- **TASK DESCRIPTION**
Write out every line of the material as it stands, apart from the pictures.

- **DATASET SECTION**

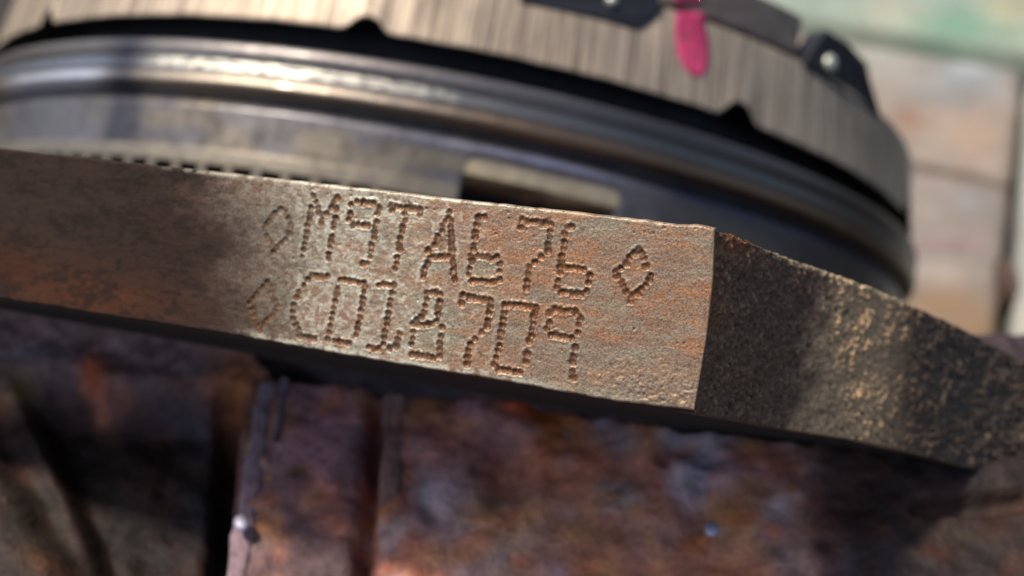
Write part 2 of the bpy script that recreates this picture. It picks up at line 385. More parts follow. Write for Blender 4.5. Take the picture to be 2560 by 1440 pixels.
# fold the border back round the arrises
P = c_top + sc_[..., None] * e1 + tt_g[..., None] * e2 + hgt[..., None] * e3
def fold(row, dirn):
    out = []
    for d, n in ((.05, .03), (.16, .14), (.22, .6), (.22, 2.5)):
        out.append(row + dirn * d - e3 * n)
    return np.stack(out, 0)
Pg = np.concatenate([fold(P[0], -e2)[::-1], P, fold(P[-1], e2)], 0)
ext = lambda a: np.concatenate([np.repeat(a[:1], 4, 0), a, np.repeat(a[-1:], 4, 0)], 0)
ca, pa, pr = ext(col), ext(pit), ext(prust)
rc = Pg[:, -1:]; Pg = np.concatenate([Pg, rc + e1 * .04 - e3 * .05, rc + e1 * .05 - e3 * .35], 1)
ca = np.concatenate([ca, ca[:, -1:], ca[:, -1:] * .5], 1); pa = np.concatenate([pa, pa[:, -1:], pa[:, -1:]], 1); pr = np.concatenate([pr, pr[:, -1:], pr[:, -1:]], 1)
ext2 = lambda a: np.concatenate([ext(a), ext(a)[:, -1:], ext(a)[:, -1:]], 1)
base_plate = c2w(np.array([-10., -14, 165])); base_plate[2] = 190.0
plate = thing('flange_plate', 'rusty steel plate edge stamped with two rows of dotted characters', 'metal plate', base_plate)
nr, nc = Pg.shape[:2]
fc = link('stamped_face', c2w(Pg).reshape(-1, 3), grid_faces(nr, nc), M_face, plate, base_plate,
     attrs={'Col': ('FLOAT_COLOR', ca.reshape(-1, 3)), 'pit': ('FLOAT', pa), 'pit_rust': ('FLOAT', pr), 'dark_end': ('FLOAT', ext2(dark_end))})
tag(fc, 'machined face with dotted stamped characters between diamonds')

# rough as-cast flank running back to the right
fx = np.array([1783, 1835, 1887, 1971, 2033, 2117, 2179, 2275, 2367, 2450, 2533, 2640, 2760.])
fyt = np.array([577, 596, 615, 648, 670, 700, 722, 763, 806, 847, 891, 945, 1005.])
fyb = np.array([1030, 1040, 1049, 1066, 1076, 1090, 1099, 1125, 1150, 1175, 1200, 1235, 1275.])
fd = np.array([110.0, 114.6, 119.4, 127.3, 132.0, 136.2, 139.0, 144.8, 150.5, 156.5, 161.5, 166, 168.])
xb_shift = np.array([48, 46, 42, 36, 32, 28, 24, 18, 12, 8, 4, 0, 0.])
NU, NV = 560, 150
uu = np.linspace(0, 1, NU); ki = np.linspace(0, 1, len(fx))
def smooth_interp(u, y):
    return np.interp(u, ki, y)
tp = ray(smooth_interp(uu, fx), smooth_interp(uu, fyt)) * smooth_interp(uu, fd)[:, None]
bp = ray(smooth_interp(uu, fx - xb_shift), smooth_interp(uu, fyb)) * (smooth_interp(uu, fd) + .9)[:, None]
vv_ = np.linspace(0, 1, NV)[:, None, None]
FP = bp[None] * (1 - vv_) + tp[None] * vv_
du = np.gradient(FP, axis=1); dv = np.gradient(FP, axis=0)
nn = np.cross(du, dv); nn /= np.linalg.norm(nn, axis=-1, keepdims=True)
nn *= np.where(nn[..., 2:3] > 0, -1, 1)
q3 = FP
g1 = fbm(q3 * 1.9, 3, 41); g2 = fbm(q3 * .5, 3, 42); g3 = vnoise(q3 * 3.6, 43)
g4 = np.maximum(vnoise(q3 * 2.6, 45), vnoise(q3 * 2.6 + 9.1, 46))
dis = (g1 - .5) * .5 + (g2 - .5) * .7 + (g3 - .5) * .22 + (g4 - .6) * .35
dis *= (np.clip(uu * 30, .12, 1) * 1.25)[None, :]
FPd = FP + nn * dis[..., None]
pxf, pyf = project(c2w(FP))
colf = np.broadcast_to(np.array((.135, .074, .042)), FP.shape).copy()
bnd = sstep(1990, 2085, pxf + (g2 - .5) * 120 + (pyf - 850) * .22) * (1 - sstep(2180, 2330, pxf + (pyf - 900) * .1))
colf = mix(colf, np.broadcast_to(np.array((.56, .36, .19)), FP.shape), bnd * .95)  # bright tan band: light on the flank painted into its colour
colf = mix(colf, np.broadcast_to(np.array((.080, .056, .037)), FP.shape), sstep(2220, 2380, pxf))
rb_ = np.exp(-(((pxf - 1835) / 45) ** 2 + ((pyf - 605) / 45) ** 2)) + .5 * np.exp(-(((pxf - 1795) / 30) ** 2 + ((pyf - 760) / 90) ** 2)) + .35 * np.exp(-(((pxf - 1830) / 80) ** 2 + ((pyf - 960) / 60) ** 2)) * (g3 > .55)
colf = mix(colf, np.broadcast_to(np.array((.24, .085, .028)), FP.shape), np.clip(rb_, 0, .9))
sp_ = sstep(.58, .74, g3 * .55 + g1 * .45) * (1 - .5 * bnd)
colf = mix(colf, np.broadcast_to(np.array((.30, .175, .095)), FP.shape), sp_ * .75)
dk_ = sstep(.44, .30, g1 * .6 + g4 * .4)
colf = mix(colf, np.broadcast_to(np.array((.016, .012, .012)), FP.shape), dk_ * .8)
et = (vv_[..., 0] > .975) * sstep(1880, 1960, pxf) * (1 - sstep(2230, 2330, pxf))
colf = mix(colf, np.broadcast_to(np.array((.62, .46, .27)), FP.shape), et * (g1 > .42) * .8)
tipdir = np.array([0.05, 1, .1])
frow = lambda row, d: np.stack([row + np.array([0, d * a, 0]) + np.array([-.5, 0, .6]) * b for a, b in ((.10, .12), (.12, .8), (.1, 3.0))], 0)
FG = np.concatenate([frow(FPd[0], -1)[::-1], FPd, frow(FPd[-1], 1)], 0)
ex3 = lambda a: np.concatenate([np.repeat(a[:1], 3, 0), a, np.repeat(a[-1:], 3, 0)], 0)
nr, nc = FG.shape[:2]
fl = link('cast_flank', c2w(FG).reshape(-1, 3), grid_faces(nr, nc), M_flank, plate, base_plate, attrs={'Col': ('FLOAT_COLOR', ex3(colf).reshape(-1, 3))})
tag(fl, 'rough dark cast side turning away past the sharp corner')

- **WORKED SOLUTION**
Write part 2 of the bpy script that recreates this picture. It picks up at line 385. More parts follow. Write for Blender 4.5. Take the picture to be 2560 by 1440 pixels.
# fold the border back round the arrises
P = c_top + sc_[..., None] * e1 + tt_g[..., None] * e2 + hgt[..., None] * e3
def fold(row, dirn):
    out = []
    for d, n in ((.05, .03), (.16, .14), (.22, .6), (.22, 2.5)):
        out.append(row + dirn * d - e3 * n)
    return np.stack(out, 0)
Pg = np.concatenate([fold(P[0], -e2)[::-1], P, fold(P[-1], e2)], 0)
ext = lambda a: np.concatenate([np.repeat(a[:1], 4, 0), a, np.repeat(a[-1:], 4, 0)], 0)
ca, pa, pr = ext(col), ext(pit), ext(prust)
rc = Pg[:, -1:]; Pg = np.concatenate([Pg, rc + e1 * .04 - e3 * .05, rc + e1 * .05 - e3 * .35], 1)
ca = np.concatenate([ca, ca[:, -1:], ca[:, -1:] * .5], 1); pa = np.concatenate([pa, pa[:, -1:], pa[:, -1:]], 1); pr = np.concatenate([pr, pr[:, -1:], pr[:, -1:]], 1)
ext2 = lambda a: np.concatenate([ext(a), ext(a)[:, -1:], ext(a)[:, -1:]], 1)
base_plate = c2w(np.array([-10., -14, 165])); base_plate[2] = 190.0
plate = thing('flange_plate', 'rusty steel plate edge stamped with two rows of dotted characters', 'metal plate', base_plate)
nr, nc = Pg.shape[:2]
fc = link('stamped_face', c2w(Pg).reshape(-1, 3), grid_faces(nr, nc), M_face, plate, base_plate,
     attrs={'Col': ('FLOAT_COLOR', ca.reshape(-1, 3)), 'pit': ('FLOAT', pa), 'pit_rust': ('FLOAT', pr), 'dark_end': ('FLOAT', ext2(dark_end))})
tag(fc, 'machined face with dotted stamped characters between diamonds')

# rough as-cast flank running back to the right
fx = np.array([1783, 1835, 1887, 1971, 2033, 2117, 2179, 2275, 2367, 2450, 2533, 2640, 2760.])
fyt = np.array([577, 596, 615, 648, 670, 700, 722, 763, 806, 847, 891, 945, 1005.])
fyb = np.array([1030, 1040, 1049, 1066, 1076, 1090, 1099, 1125, 1150, 1175, 1200, 1235, 1275.])
fd = np.array([110.0, 114.6, 119.4, 127.3, 132.0, 136.2, 139.0, 144.8, 150.5, 156.5, 161.5, 166, 168.])
xb_shift = np.array([48, 46, 42, 36, 32, 28, 24, 18, 12, 8, 4, 0, 0.])
NU, NV = 560, 150
uu = np.linspace(0, 1, NU); ki = np.linspace(0, 1, len(fx))
def smooth_interp(u, y):
    return np.interp(u, ki, y)
tp = ray(smooth_interp(uu, fx), smooth_interp(uu, fyt)) * smooth_interp(uu, fd)[:, None]
bp = ray(smooth_interp(uu, fx - xb_shift), smooth_interp(uu, fyb)) * (smooth_interp(uu, fd) + .9)[:, None]
vv_ = np.linspace(0, 1, NV)[:, None, None]
FP = bp[None] * (1 - vv_) + tp[None] * vv_
du = np.gradient(FP, axis=1); dv = np.gradient(FP, axis=0)
nn = np.cross(du, dv); nn /= np.linalg.norm(nn, axis=-1, keepdims=True)
nn *= np.where(nn[..., 2:3] > 0, -1, 1)
q3 = FP
g1 = fbm(q3 * 1.9, 3, 41); g2 = fbm(q3 * .5, 3, 42); g3 = vnoise(q3 * 3.6, 43)
g4 = np.maximum(vnoise(q3 * 2.6, 45), vnoise(q3 * 2.6 + 9.1, 46))
dis = (g1 - .5) * .5 + (g2 - .5) * .7 + (g3 - .5) * .22 + (g4 - .6) * .35
dis *= (np.clip(uu * 30, .12, 1) * 1.25)[None, :]
FPd = FP + nn * dis[..., None]
pxf, pyf = project(c2w(FP))
colf = np.broadcast_to(np.array((.135, .074, .042)), FP.shape).copy()
bnd = sstep(1990, 2085, pxf + (g2 - .5) * 120 + (pyf - 850) * .22) * (1 - sstep(2180, 2330, pxf + (pyf - 900) * .1))
colf = mix(colf, np.broadcast_to(np.array((.56, .36, .19)), FP.shape), bnd * .95)  # bright tan band: light on the flank painted into its colour
colf = mix(colf, np.broadcast_to(np.array((.080, .056, .037)), FP.shape), sstep(2220, 2380, pxf))
rb_ = np.exp(-(((pxf - 1835) / 45) ** 2 + ((pyf - 605) / 45) ** 2)) + .5 * np.exp(-(((pxf - 1795) / 30) ** 2 + ((pyf - 760) / 90) ** 2)) + .35 * np.exp(-(((pxf - 1830) / 80) ** 2 + ((pyf - 960) / 60) ** 2)) * (g3 > .55)
colf = mix(colf, np.broadcast_to(np.array((.24, .085, .028)), FP.shape), np.clip(rb_, 0, .9))
sp_ = sstep(.58, .74, g3 * .55 + g1 * .45) * (1 - .5 * bnd)
colf = mix(colf, np.broadcast_to(np.array((.30, .175, .095)), FP.shape), sp_ * .75)
dk_ = sstep(.44, .30, g1 * .6 + g4 * .4)
colf = mix(colf, np.broadcast_to(np.array((.016, .012, .012)), FP.shape), dk_ * .8)
et = (vv_[..., 0] > .975) * sstep(1880, 1960, pxf) * (1 - sstep(2230, 2330, pxf))
colf = mix(colf, np.broadcast_to(np.array((.62, .46, .27)), FP.shape), et * (g1 > .42) * .8)
tipdir = np.array([0.05, 1, .1])
frow = lambda row, d: np.stack([row + np.array([0, d * a, 0]) + np.array([-.5, 0, .6]) * b for a, b in ((.10, .12), (.12, .8), (.1, 3.0))], 0)
FG = np.concatenate([frow(FPd[0], -1)[::-1], FPd, frow(FPd[-1], 1)], 0)
ex3 = lambda a: np.concatenate([np.repeat(a[:1], 3, 0), a, np.repeat(a[-1:], 3, 0)], 0)
nr, nc = FG.shape[:2]
fl = link('cast_flank', c2w(FG).reshape(-1, 3), grid_faces(nr, nc), M_flank, plate, base_plate, attrs={'Col': ('FLOAT_COLOR', ex3(colf).reshape(-1, 3))})
tag(fl, 'rough dark cast side turning away past the sharp corner')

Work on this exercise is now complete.